Delivering contradictions and confusion

Nigel Lewis compares words with policies of the Truss government and wonders if they know whose side they’re on.

Liz Truss government image

 

While attending a recent industry gathering to raise money for good causes in North London, it was evident from the pre-auction chat that some agents are getting weary of the government’s rhetoric on red tape. It is understandable. Listening to Chancellor Kwasi Kwarteng get excited during his Mini Budget speech in the Commons last month, his real fervour lay in the Government “getting out the way to get Britain building”.

His comments were the latest repetition of a popular theme within the Government and Conservative party circles; that if only pesky bureaucrats would stand aside and let business people make more money, Britain would be great again.

During the Brexit campaign Boris and his Eurosceptic pals borrowed from this vault of thinking, arguing that only if European mandarins could have their red biros removed from our law making, Britain would also be great again too.

The claim by Truss and her Chancellor that red tape is thrown up to frustrate business is deceitful, because both know it is not true.

I am not scoring party political points here. But instead reflecting on the frustration among many within the property industry that, while Kwarteng and his cabinet colleagues bang on about red tape scythes, estate agency is ever more bound up in it.

Increasing regulation

Only a few decades ago most agents only had to worry about the Estate Agents Act 1979 and codes of conduct operated by the sector’s various but ‘light touch’ trade bodies. But since the mid noughties, when a public outcry over landlords and agents unfairly keeping tenants’ deposit led to the Housing Act 2004, a steady stream of regulation and oversight, some specific to estate agency and some not, has engulfed the 19,000-odd branches around the nation.

To note a few of these policies, there have been anti-money laundering, redress scheme membership, client money protection, the Tenant Fees Act, the mooted (but some say ‘barely there’) Regulation of Property Agents proposals, the looming Renters’ Reform Bill, Consumer Protection Regulations, Gas Safety, Right to Rent, EPC rules, the new Fire Safety Bill requirements – I could go on.

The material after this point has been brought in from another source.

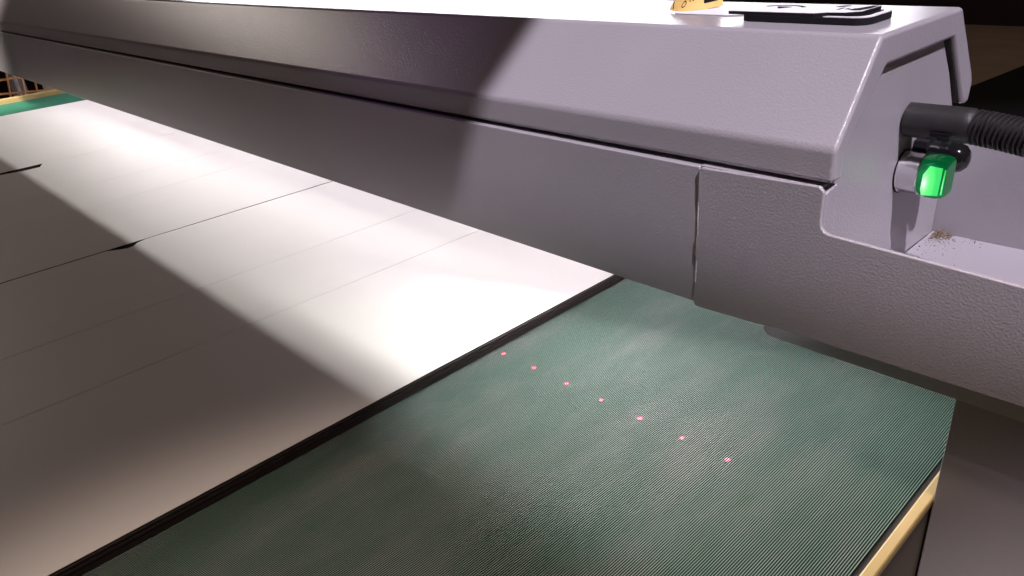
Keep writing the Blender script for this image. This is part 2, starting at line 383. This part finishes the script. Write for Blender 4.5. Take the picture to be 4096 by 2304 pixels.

But the point being made by the industry’s great and good at my charity bash was that many of them are confused by the opposing arguments coming out of Government departments.

On the one hand it is obvious, and has been clear for some time now, that regulations are always necessary especially in an industry like estate agency where there are few if any barriers to entry. And yet it is that exact same ‘red tape’ that Kwarteng, Truss and our new Housing Secretary Simon Clarke are so keen to cut back.

You do not have to be a political commentator to see that the two positions are untenable.

But it’s a conundrum that many previous governments of all political hues have to adopt in order to survive on the hustings – say one thing to industries like estate agency while saying something completely different to the wider general public via the media.

Truss sympathy

Liz Truss was at it again last month just before the Mini-Budget, telling landlords via her chat with NRLA chief Ben Beadle that she was “sympathetic” to the problems that buy-to-let investors face and that she would consider enabling them once again to claim mortgage interest fully against their tax bills.

But the Mini Budget was utterly bereft of any good news for letting agents or their landlords clients. The claim by Truss and her Chancellor that red tape is thrown up to frustrate businesses is therefore, in my opinion, deceitful because both know the claim is not true.

In our industry, regulations have been created to protect home buyers, purchasers, landlords and tenants from rogue operators and the estate agency world is much better for it, as everyone agreed as they waited to open their wallets for charity.